Les reflets et leur mise en scène font aussi partie des codes filmiques facilement (voire trop) compréhensibles au sein de Saltburn. À de multiples reprises, l’image de Barry Keoghan interprétant Oliver se reflète dans des miroirs ou dans des vitraux. Avoir au moins deux fois son image dans le même plan peut avoir plusieurs interprétations. Celle que nous attribuons au deuxième long-métrage d’Emerald Fennell est le dédoublement de personnalité et des multiples facettes que peut arborer son personnage principal. Oliver se présente d’abord comme un élève studieux. Il stationne derrière des vitraux, seul, coupé du monde auquel il aspire en regardant le groupe d’amis de Felix. Il en va de même lorsqu’il se rend en taxi à Saltburn où il est de nouveau seul, regardant au travers de la vitre l’étendue de cet immense château qui se dresse devant lui. Petit à petit, l’image d’Oliver se dédouble à Saltburn. Un soir, Oliver décide délibérément de casser le miroir central de sa chambre. Le lendemain, l’objet est remplacé, comme si de rien n’était. Oliver ne peut pas briser cette double part de lui, car tout le monde à Saltburn joue double jeu et a besoin qu’il joue avec eux. Ils sont tels des pantins articulés dans leur théâtre en boîte : The Catton Players. Une fois que le spectateur a compris cette notion, le comportement des uns vis-à-vis des autres semble limpide, presque logique.

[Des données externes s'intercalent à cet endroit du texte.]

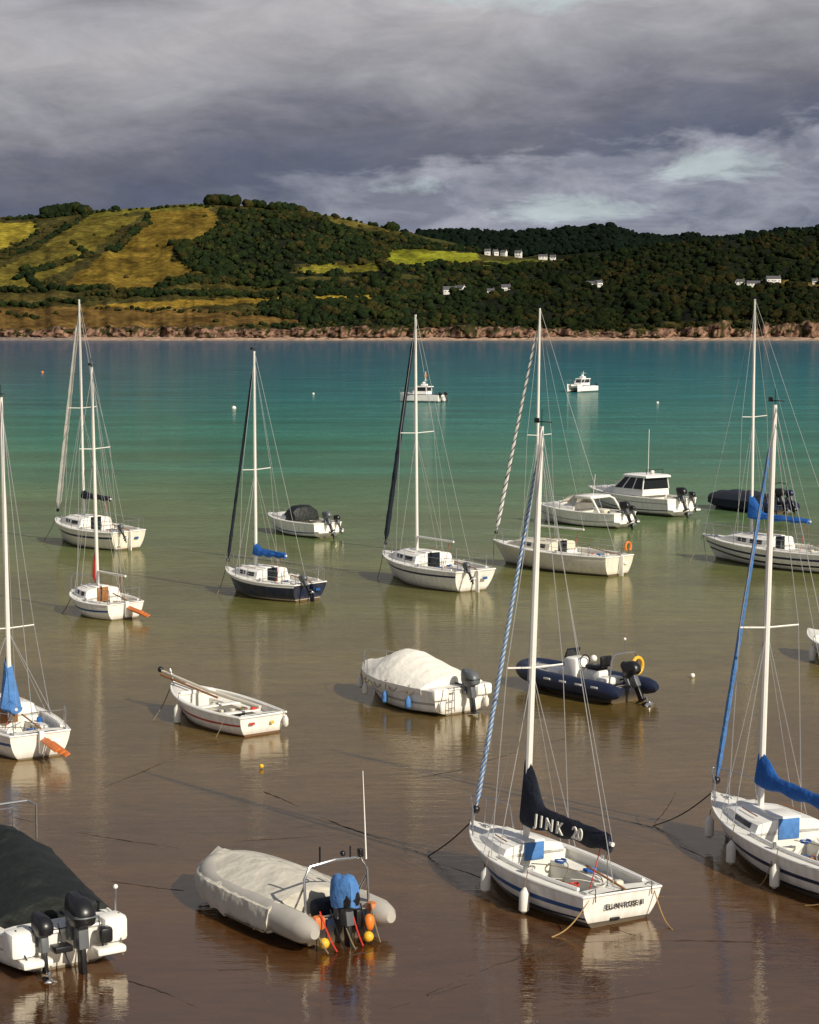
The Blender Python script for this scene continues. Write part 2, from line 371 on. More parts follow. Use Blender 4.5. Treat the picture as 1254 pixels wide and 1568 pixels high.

Oliver s’adapte par conséquent à chaque facette en répondant aux besoins les plus élémentaires de chacun des membres de la famille Catton. Felix a un complexe de sauveur. Plusieurs membres de son entourage font des allusions verbales au fait qu'il choisit souvent quelqu'un de moins chanceux pour l'aider, pour finalement s'en lasser. Un peu comme un jouet (« you’re one of his toys », « tu es l’un de ses jouets » dit la sœur de Felix à Oliver lors d’un repas). Felix se réjouit lorsque Oliver lui fait enfin part des problèmes de santé mentale de sa famille, se désole du fait que la seule perte qu'il ait jamais connue est celle de son chien et prend ensuite Oliver sous son aile (clin d'œil de nouveau à son déguisement d’ange). Oliver et son histoire tragique de parents addicts ont donc permis à son camarade de le « sauver ».

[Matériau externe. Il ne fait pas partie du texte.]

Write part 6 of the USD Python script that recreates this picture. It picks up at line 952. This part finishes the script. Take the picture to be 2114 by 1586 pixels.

Pour sa part, Venetia souffre d'un trouble de l'alimentation et comble son manque d’estime de soi par le sexe. Quand Oliver se rapproche d’elle physiquement malgré ses menstruations (« I’m a vampire », « je suis un vampire » lui dit-il sur un ton de prédateur sexuel), Venetia prend cet acte comme une preuve d’acceptation et essaie par la suite de se réconcilier avec son corps. Le comportement d’Oliver vis-à-vis de Venetia apporte néanmoins une faiblesse dans le traitement du personnage, car ses agissements sont déstabilisant de prime abord. Oliver nous est présenté comme quelqu’un de réservé et de timide et devient soudainement une personne autoritaire et dominatrice. Qu’est-ce qui justifie ce revirement ?

Quant à Elspeth qui ne jure que par la beauté, Oliver la flatte en lui disant que c’est dur pour Venetia d’avoir une mère aussi belle. Balançant chacune de ses phrases dégoulinantes de jugement avec désinvolture, ses attaques verbales sont approuvées par Oliver qui la soutient et la complimente de plus belle. Enfin, le cousin américain Farleigh (Archie Madekwe), vivant aux crochets des Catton, avait besoin de quelqu'un en dessous de lui dans l’échelle sociale pour ne pas se sentir comme la personne la plus basse, hiérarchiquement parlant, à Saltburn. Pour ce faire, il humilie ouvertement Oliver lors de la soirée avec les Henrys en choisissant la chanson « Rent » des Pet Shop Boys.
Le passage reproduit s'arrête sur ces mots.